The Cost of Unsafe Labor and Negligent Infrastructure in Gilgit-Baltistan
As reported by Pamirtimes on 29 December 2025, the death of Mujeeb ur Rahman, a foreman of the Power Department electrocuted while repairing transmission lines in Passu, cannot be dismissed as a tragic accident. It is a stark indictment of systemic negligence, bureaucratic indifference, and the persistent failure to protect frontline utility workers in Gilgit-Baltistan. His burial in Gulmit, amid widespread public anger, reflected not only collective grief but also mounting outrage against an institution that repeatedly exposes its employees to mortal danger.
This tragedy is not isolated. A near-identical fatality was recently reported from Astore, while earlier deaths have occurred in Danyore and other parts of Gilgit. Together, these incidents reveal a lethal pattern rather than unfortunate coincidence.
Known Risks, Ignored Duties
Residents and workers consistently testify that Power Department personnel are routinely directed to work on live transmission lines without basic safety arrangements. Essential protections—insulated gloves, helmets, safety harnesses, voltage detectors, lockout–tagout systems, and emergency preparedness—are either unavailable or entirely absent. This is not simple oversight; it is reckless endangerment that violates elementary occupational safety principles.
The absence of standard personal protective equipment, enforced safety protocols, proper high-voltage training, and functional emergency response systems has transformed routine maintenance into a deadly gamble where workers risk their lives against institutional neglect.
Negligence Beyond the Workplace
Equally alarming is the department’s casual and often arbitrary approach to laying electricity lines and installing pylons along roads. Poor planning and misalignment have, in several instances, resulted in live high-voltage wires intruding into private properties and residential compounds, exposing entire families to continuous danger.
One such case occurred along Shabakee Mohellah, where live wires from a high-voltage line originating near the Karakoram Highway (KKH) were misdirected along the Shabakee Mohellah Link Road. These wires intruded into a residential compound, repeatedly coming into contact with a decades-old walnut tree—posing a perennial threat to life and property. Despite persistent complaints, the hazard remains unaddressed. This illustrates that negligence is not episodic but embedded in planning, execution, and oversight.
A Pattern of Death, Not Accident
Each fatality follows the same grim script: hazardous assignment, absence of protection, loss of life, public outrage, hollow assurances, and eventual silence—until the next tragedy. Such repetition strips away any claim of accident. These deaths are foreseeable, preventable, and therefore institutional failures.
Administrative Collapse and Accountability Vacuum
The continued non-provision of safety measures reflects failure at every level: budgeting that ignores worker safety, procurement systems that fail to deliver essential gear, supervisory officers who do not enforce compliance, and an administration that fixes responsibility nowhere. The absence of transparent, independent inquiries ensures that negligence faces no consequence and therefore persists.
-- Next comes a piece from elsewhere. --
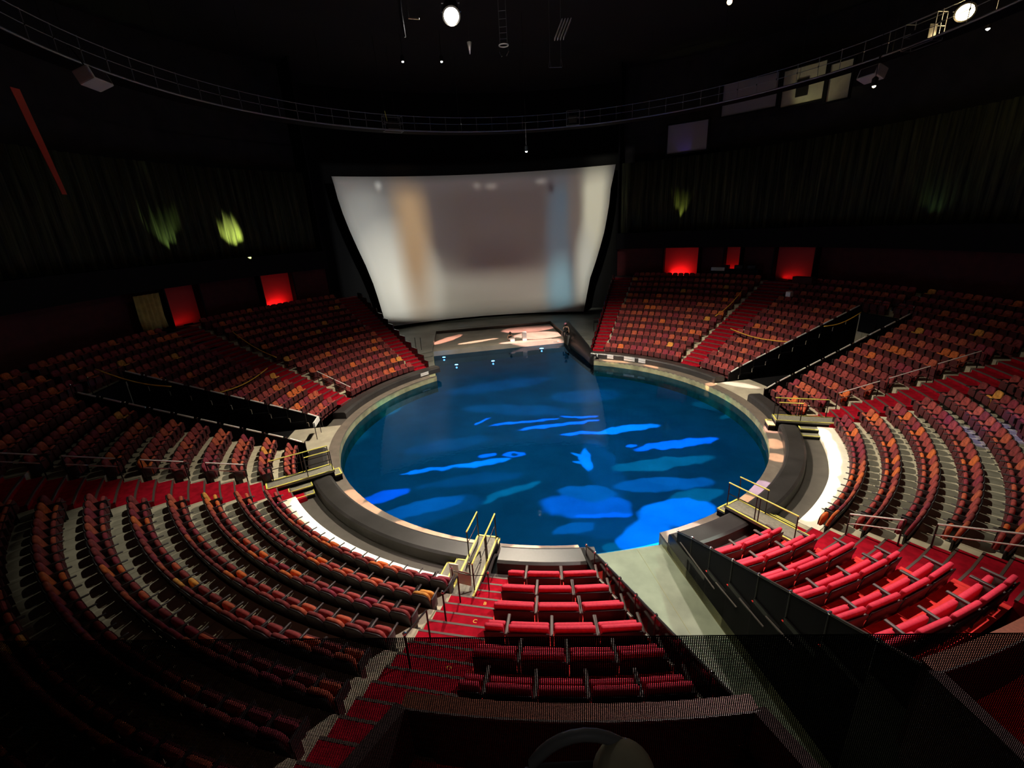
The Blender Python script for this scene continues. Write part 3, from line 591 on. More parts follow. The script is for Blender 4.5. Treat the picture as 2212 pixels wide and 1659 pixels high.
# ------------------------------------------------------------------ aisle handrails: double chrome bars over pairs of rows
def aisle_rail(th, ka, kb, lab, grp):
    e = empty('aisle_handrail', P(tin(ka)+.5, th, zf(ka)), R(th)); tag(e, lab, 'handrail', grp)
    L_ = (kb-ka)*DR; dz = (kb-ka)*DZ
    for nm, zz, rr in (('top_bar', .95, .026), ('lower_bar', .62, .022)):
        b_ = MB(); b_.tube([(0, 0, zz), (L_, 0, zz+dz)], rr, 8); b_.build(nm, M['railw'], e)
    for x, z0 in ((0, 0), (L_, dz)):
        b_ = MB(); b_.tube([(x, 0, z0), (x, 0, z0+.95)], .022, 8); b_.build('post', M['pole'], e)
for j, (a, b2) in enumerate(((2, 3.3), (4, 5.3), (6, 7.4), (8, 9.4))): aisle_rail(-146.0, a, b2, 'chrome double handrail on the upper edge of the left stairs, %s from the bridge' % ordn(j+1), 'handrails of the left stairs')
for j, (a, b2) in enumerate(((2, 3.8), (4.2, 5.9), (6.2, 7.9))): aisle_rail(-7.4, a-.2, b2-.2, 'bright double handrail on the upper right stairs, %s from the bridge' % ordn(j+1), 'handrails of the upper right stairs')
for j, (a, b2) in enumerate(((2, 3.3), (4.0, 5.9))): aisle_rail(-53.0, a, b2, 'chrome double handrail on the lower right stairs, %s from the bridge' % ordn(j+1), 'handrails of the lower right stairs')
for j, (a, b2) in enumerate(((0, 1.2), (1.3, 2.6))): aisle_rail(166.3, a, b2, 'chrome double handrail on the far left stairs, %s from the pool' % ordn(j+1), 'handrails of the far left stairs')
for k in range(1, 7, 2):
    e = empty('handrail_post', P(tin(k)+.3, -99.6, zf(k)), 0); tag(e, 'dark slanting handrail with chrome knob on the central red stairs, %s from the bridge' % ordn((k+1)//2), 'handrail', 'handrails of the central stairs')
    b_ = MB(); b_.tube([(0, 0, 0), (0, 0, .93)], .024, 8); b_.build('post', M['pole'], e); b_ = MB(); b_.lathe([(.01, .92), (.035, .94), (.04, .97), (.02, 1.0)], n=10); b_.build('knob', M['chrome'], e)
    d = P(tin(k)+.3-1.0, -99.6, zf(k)-.35)-P(tin(k)+.3, -99.6, zf(k)); b_ = MB(); b_.tube([(0, 0, .90), (d.x, d.y, .90+d.z)], .022, 8); b_.tube([(d.x, d.y, d.z+.0), (d.x, d.y, .90+d.z)], .022, 8); b_.build('sloping_bar', M['pole'], e)
# ------------------------------------------------------------------ guard rails along tunnels and channel
def guard(axis, h, sgn, k0, k1, shift, label, out, slope=False, panel=None, hh_=1.02, rail=None):
    uu = P(1, axis); nn_ = Vector((-uu.y, uu.x, 0)); e = empty('guard_rail', (0, 0, 0)); tag(e, label, 'railing', 'stepped guard rails along the tunnels and channel')
    def q(s_, t_, z): return uu*s_+nn_*t_+Vector((0, 0, z))
    t_ = (h+.05)*sgn
    for k in range(k0, k1+1):
        s1 = (tin(k) if k else 12.98)-shift; s2 = tin(k+1)-shift; z0 = zf(k)-.1; zt = zf(k)+hh_
        b_ = MB(); g_ = 0 if slope else .06; za_, zb_ = (zt-.04-.19, zt-.04+.19) if slope else (zt-.04, zt-.04); b_.hexa([q(s1+g_, t_-.012, z0), q(s1+g_, t_+.012, z0), q(s2-g_, t_+.012, z0), q(s2-g_, t_-.012, z0), q(s1+g_, t_-.012, za_), q(s1+g_, t_+.012, za_), q(s2-g_, t_+.012, zb_), q(s2-g_, t_-.012, zb_)])
        o = b_.build('glass_panel', panel or M['glassd'], e); c_ = MB(); rg = .15 if rail else 0; c_.tube([q(s1+g_+rg, t_, za_+.04+rg*.4), q(s2-g_-rg, t_, zb_+.04-rg*.4)], .042 if rail else .03, 8); c_.build('top_rail', M[rail or 'pole'], o)
        if slope and shift and sgn < 0: c_ = MB(); c_.tube([q(s1+.12, t_-.03, z0+.22), q(s2-.12, t_-.03, z0+.55)], .02, 6); c_.build('lower_strip', M['steel'], o)
        c_ = MB(); zk = za_ if slope else zt; c_.tube([q(s1, t_, z0), q(s1, t_, zk+.03)], .026, 8); c_.lathe([(.012, zk+.02), (.036, zk+.04), (.042, zk+.07), (.03, zk+.10), (.008, zk+.11)], c=q(s1, t_, 0), n=10, mi=1); c_.build('post', [M['pole'], M['chrome']], e)
guard(LTA, LTH, 1, 0, 9, 0, 'black glass guard rail with steel top on the near side of the left tunnel', 1, True, M['black'], .80, 'railw')
guard(LTA, LTH, -1, 0, 9, 0, 'black glass guard rail with steel top on the far side of the left tunnel', 1, True, M['black'], .80, 'railw')
guard(RTA, RTH, -1, 0, 9, 0, 'black glass guard rail with steel top on the near side of the right tunnel', 1, True, M['black'], .80, 'railw')
guard(RTA, RTH, 1, 0, 9, 0, 'black glass guard rail with steel top on the far side of the right tunnel', 1, True, M['black'], .80, 'railw')
guard(FTA, FTH, -1, 0, 7, .5, 'dark glass guard rail on the left side of the front channel', 1, True)
guard(FTA, FTH, 1, 0, 7, .5, 'black panelled guard rail on the right side of the front channel', 1, True, M['black'])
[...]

The Human Cost and the Moral Imperative
Mujeeb ur Rahman was not a statistic. He was a husband, a father, and a provider whose family now faces grief and insecurity. Compensation, while necessary, cannot redeem a life lost to preventable neglect. Compensation without reform merely monetizes death.
Conclusion
This recurring loss of life—of workers and the constant endangerment of civilians—is not destiny. It is institutional neglect made fatal. Unless decisive reforms, transparent accountability, and immediate safety provisioning are enforced, every future death will stand as a collective moral failure—one history will record not with sympathy, but with condemnation.